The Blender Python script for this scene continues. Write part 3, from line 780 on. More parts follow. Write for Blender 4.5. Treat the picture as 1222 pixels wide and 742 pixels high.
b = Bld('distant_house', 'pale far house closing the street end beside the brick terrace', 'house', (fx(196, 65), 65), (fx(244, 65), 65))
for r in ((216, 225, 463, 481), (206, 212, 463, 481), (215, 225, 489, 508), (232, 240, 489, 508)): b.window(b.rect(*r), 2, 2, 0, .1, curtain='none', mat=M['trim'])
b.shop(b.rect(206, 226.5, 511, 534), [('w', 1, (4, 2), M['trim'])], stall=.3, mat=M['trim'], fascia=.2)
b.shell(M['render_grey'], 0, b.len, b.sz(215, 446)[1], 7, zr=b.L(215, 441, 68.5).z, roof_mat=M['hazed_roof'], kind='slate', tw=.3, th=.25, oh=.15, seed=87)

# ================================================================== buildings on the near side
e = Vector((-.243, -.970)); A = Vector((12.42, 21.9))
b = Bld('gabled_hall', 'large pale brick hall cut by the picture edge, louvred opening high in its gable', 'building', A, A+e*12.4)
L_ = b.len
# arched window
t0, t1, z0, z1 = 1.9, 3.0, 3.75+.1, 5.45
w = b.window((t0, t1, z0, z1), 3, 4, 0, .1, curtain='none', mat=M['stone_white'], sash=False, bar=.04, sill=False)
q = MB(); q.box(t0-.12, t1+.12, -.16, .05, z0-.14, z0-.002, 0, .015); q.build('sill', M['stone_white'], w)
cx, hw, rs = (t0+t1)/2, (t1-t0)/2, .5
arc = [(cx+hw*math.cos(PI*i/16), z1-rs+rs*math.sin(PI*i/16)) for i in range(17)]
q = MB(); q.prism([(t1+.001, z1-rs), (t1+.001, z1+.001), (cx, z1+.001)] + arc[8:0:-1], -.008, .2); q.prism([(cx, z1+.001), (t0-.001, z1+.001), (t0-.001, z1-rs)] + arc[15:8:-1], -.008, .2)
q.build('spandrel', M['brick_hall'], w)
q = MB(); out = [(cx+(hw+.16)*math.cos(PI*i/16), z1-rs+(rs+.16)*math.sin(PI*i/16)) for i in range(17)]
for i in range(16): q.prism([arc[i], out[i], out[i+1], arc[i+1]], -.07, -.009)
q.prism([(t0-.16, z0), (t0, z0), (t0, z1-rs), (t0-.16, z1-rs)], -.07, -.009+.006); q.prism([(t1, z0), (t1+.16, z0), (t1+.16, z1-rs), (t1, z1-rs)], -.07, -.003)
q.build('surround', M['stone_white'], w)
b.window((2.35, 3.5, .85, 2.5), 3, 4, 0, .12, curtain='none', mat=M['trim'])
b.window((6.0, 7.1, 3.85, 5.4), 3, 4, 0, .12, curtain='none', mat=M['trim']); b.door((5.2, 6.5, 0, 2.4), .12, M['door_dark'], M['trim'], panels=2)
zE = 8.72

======

● **Given problem**
Copy out the listing above, line by line and exactly, from its first line to the line holding "th=.25, oh=.15, seed=87)", inclusive.

● **Worked answer**
The Blender Python script for this scene continues. Write part 3, from line 780 on. More parts follow. Write for Blender 4.5. Treat the picture as 1222 pixels wide and 742 pixels high.
b = Bld('distant_house', 'pale far house closing the street end beside the brick terrace', 'house', (fx(196, 65), 65), (fx(244, 65), 65))
for r in ((216, 225, 463, 481), (206, 212, 463, 481), (215, 225, 489, 508), (232, 240, 489, 508)): b.window(b.rect(*r), 2, 2, 0, .1, curtain='none', mat=M['trim'])
b.shop(b.rect(206, 226.5, 511, 534), [('w', 1, (4, 2), M['trim'])], stall=.3, mat=M['trim'], fascia=.2)
b.shell(M['render_grey'], 0, b.len, b.sz(215, 446)[1], 7, zr=b.L(215, 441, 68.5).z, roof_mat=M['hazed_roof'], kind='slate', tw=.3, th=.25, oh=.15, seed=87)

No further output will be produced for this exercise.